We can come to understand that people who adhere to accuracy and sincerity are sometimes not rational, at least in a utilitarian sense. For example, if a reporter attempts to seek the truth, doing so might harm her and lead to bad outcomes. From a purely utilitarian perspective, if people only follow benefits and pursue their own interests, then in many circumstances, maintaining illusions or complying with the common sense of a certain culture becomes the safer choice.
Yet, as humans, we still have a tendency to pursue the truth and feel terrible about lying, even when it costs us. This demonstrates that the pursuit of truth and accuracy is not instrumentally rational; it is a stable and autonomous function of our agency. An honest person does not primarily consider interests but speaks autonomously according to what they genuinely believe.
This is one reason we trust language: language concerns both what we say and what we believe. It seems Williams believed that while we often think honesty stems from rationality, the reality is that rationality stems from honesty. The reason we humans can engage in complex rational activities is that, at a fundamental level, we have a stable commitment to honesty, accuracy, and sincerity.
If everyone treated the pursuit of truth purely as having instrumental value, we could simply adjust our truth-seeking based on personal interests and our position in social structures. However, if that were the case, it would be difficult to explain how public knowledge systems accumulate over time. The history of science and law would become mere strategic outcomes rather than genuine progress.
The pursuit of truth occasionally requires us to fiercely hold on to what we believe. While this may seem unwise in specific situations, without this commitment, we would lose the very structure of rationality. In postmodern discussions regarding power structures and standpoints, we might expose social frameworks, but doing so does not automatically generate normative guidelines about what accuracy and sincerity should be.

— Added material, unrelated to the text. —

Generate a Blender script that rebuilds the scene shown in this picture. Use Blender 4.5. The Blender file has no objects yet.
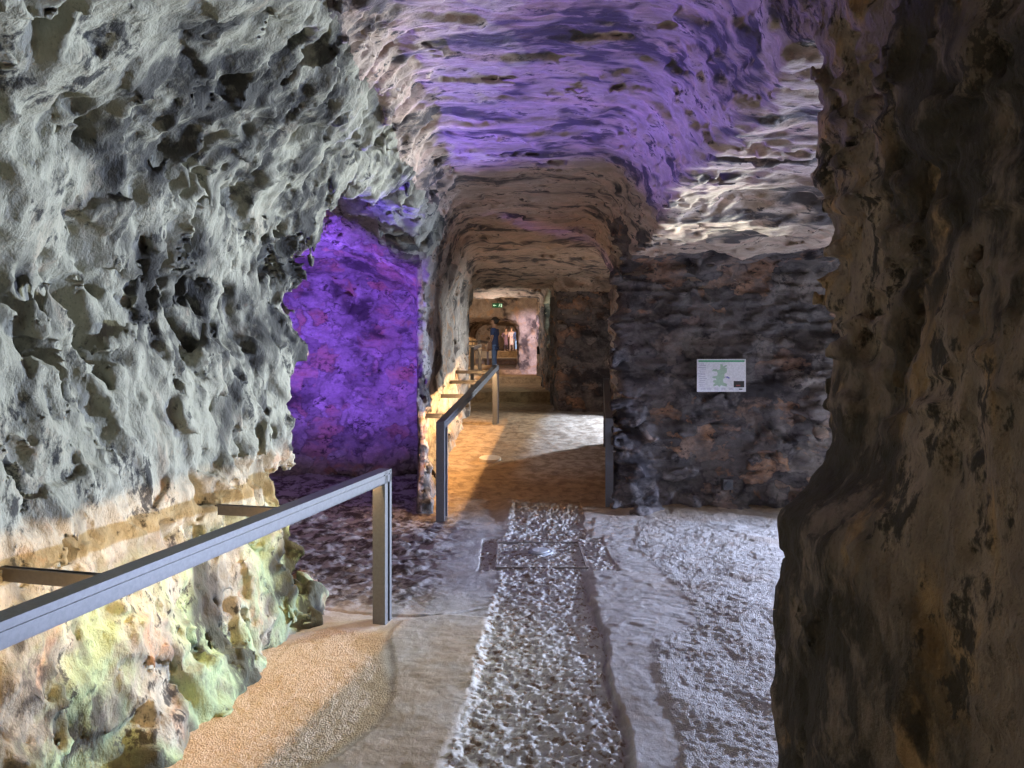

Because of our fundamental inclination toward truth, we gain the intellectual freedom and structure needed to understand social structures and history in the first place.
If we abandon the pursuit of truth, we lose the freedom to critique and the possibility that anything could ever become more accurate. From this perspective, the pursuit of truth and accuracy does not come from suddenly grasping some pre-existing metaphysical structure. Rather, it is about deeply understanding history, society, and humanity itself. Truth is what manages to survive across human history.